Yes. Okay. And then we should add to that any incremental earnings from acquisitions that you close over the next 6 months on top of this annualized run rate that you've got on Slide 10.

Kym Gallagher

executive
#49

That's right. So the acquisitions that Harry had mentioned, some of the -- we've got a couple of large ones that we're looking at that are not included in any of these numbers simply because they're too preliminary in the due diligence phase at this point to put towards any of these forecasts, although we're confident that with discussions with the vendors and how the due diligence is going that we should be able to complete.
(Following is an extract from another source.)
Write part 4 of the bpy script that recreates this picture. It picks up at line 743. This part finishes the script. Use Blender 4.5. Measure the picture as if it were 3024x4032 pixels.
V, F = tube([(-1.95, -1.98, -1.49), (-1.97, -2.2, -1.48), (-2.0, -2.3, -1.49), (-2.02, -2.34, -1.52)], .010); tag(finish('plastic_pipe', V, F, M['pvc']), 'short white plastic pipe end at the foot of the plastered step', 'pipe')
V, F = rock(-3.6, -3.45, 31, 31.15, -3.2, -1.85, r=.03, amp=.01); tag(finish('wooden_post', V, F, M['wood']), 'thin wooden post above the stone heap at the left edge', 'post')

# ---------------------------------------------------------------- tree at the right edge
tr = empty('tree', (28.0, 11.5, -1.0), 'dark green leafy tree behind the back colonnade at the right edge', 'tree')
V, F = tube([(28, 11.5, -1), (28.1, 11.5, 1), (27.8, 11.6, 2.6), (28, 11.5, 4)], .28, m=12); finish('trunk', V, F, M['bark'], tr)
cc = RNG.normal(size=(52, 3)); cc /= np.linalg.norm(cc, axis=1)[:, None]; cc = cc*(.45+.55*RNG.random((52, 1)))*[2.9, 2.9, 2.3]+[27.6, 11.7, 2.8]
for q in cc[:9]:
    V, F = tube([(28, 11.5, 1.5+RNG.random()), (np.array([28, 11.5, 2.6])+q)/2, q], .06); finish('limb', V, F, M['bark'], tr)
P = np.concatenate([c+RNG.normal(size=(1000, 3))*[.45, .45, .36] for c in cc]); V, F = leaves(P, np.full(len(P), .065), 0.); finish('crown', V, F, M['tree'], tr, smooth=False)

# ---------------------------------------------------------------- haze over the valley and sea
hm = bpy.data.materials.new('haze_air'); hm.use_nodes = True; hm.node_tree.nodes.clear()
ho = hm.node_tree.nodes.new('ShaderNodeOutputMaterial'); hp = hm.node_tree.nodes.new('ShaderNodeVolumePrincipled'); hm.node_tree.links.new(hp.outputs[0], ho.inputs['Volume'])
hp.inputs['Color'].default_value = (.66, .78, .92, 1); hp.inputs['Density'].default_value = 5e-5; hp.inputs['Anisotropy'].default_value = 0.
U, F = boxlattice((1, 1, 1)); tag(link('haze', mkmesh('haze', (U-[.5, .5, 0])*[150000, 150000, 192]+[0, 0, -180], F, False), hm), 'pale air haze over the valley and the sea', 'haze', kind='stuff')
Ultimately, the goal is to complete those prior to 30 June. And if we do, we'll make an announcement to that effect at the appropriate time.

Harry Konstantinou

executive
#50

And just to be clear on that, when we identify an acquisition, it means we've signed a heads of agreement with it. We're not just chipping at the outside. We've signed a heads of agreement. We know what we're prepared to pay. We know what the vendor is prepared to accept, and then we're in financial and legal due diligence. Just reviewing the opportunity to make sure it meets the -- what we've been advised of.

Operator

operator
#51

Thank you. There are no further questions at this time. I'll now hand back to Mr. Konstantinou for closing remarks.

Harry Konstantinou

executive
#52

Again, thank you, everyone, for your time today to listen to what we have to say and your support of the business and your belief in what we are building. We're pretty excited about what the rest of this financial year has and what leading into next financial year. We hope to update when we get closer to some of these acquisitions and how they're likely to perform, because we are getting questions about that. But, obviously, we'll provide those details once we are secure. But thank you for your time. Thank you for your support. And we hope to speak to a few of you one-on-one shortly. Thanks.

Operator

operator
#53

That does conclude our conference for today. Thank you for participating. You may now disconnect.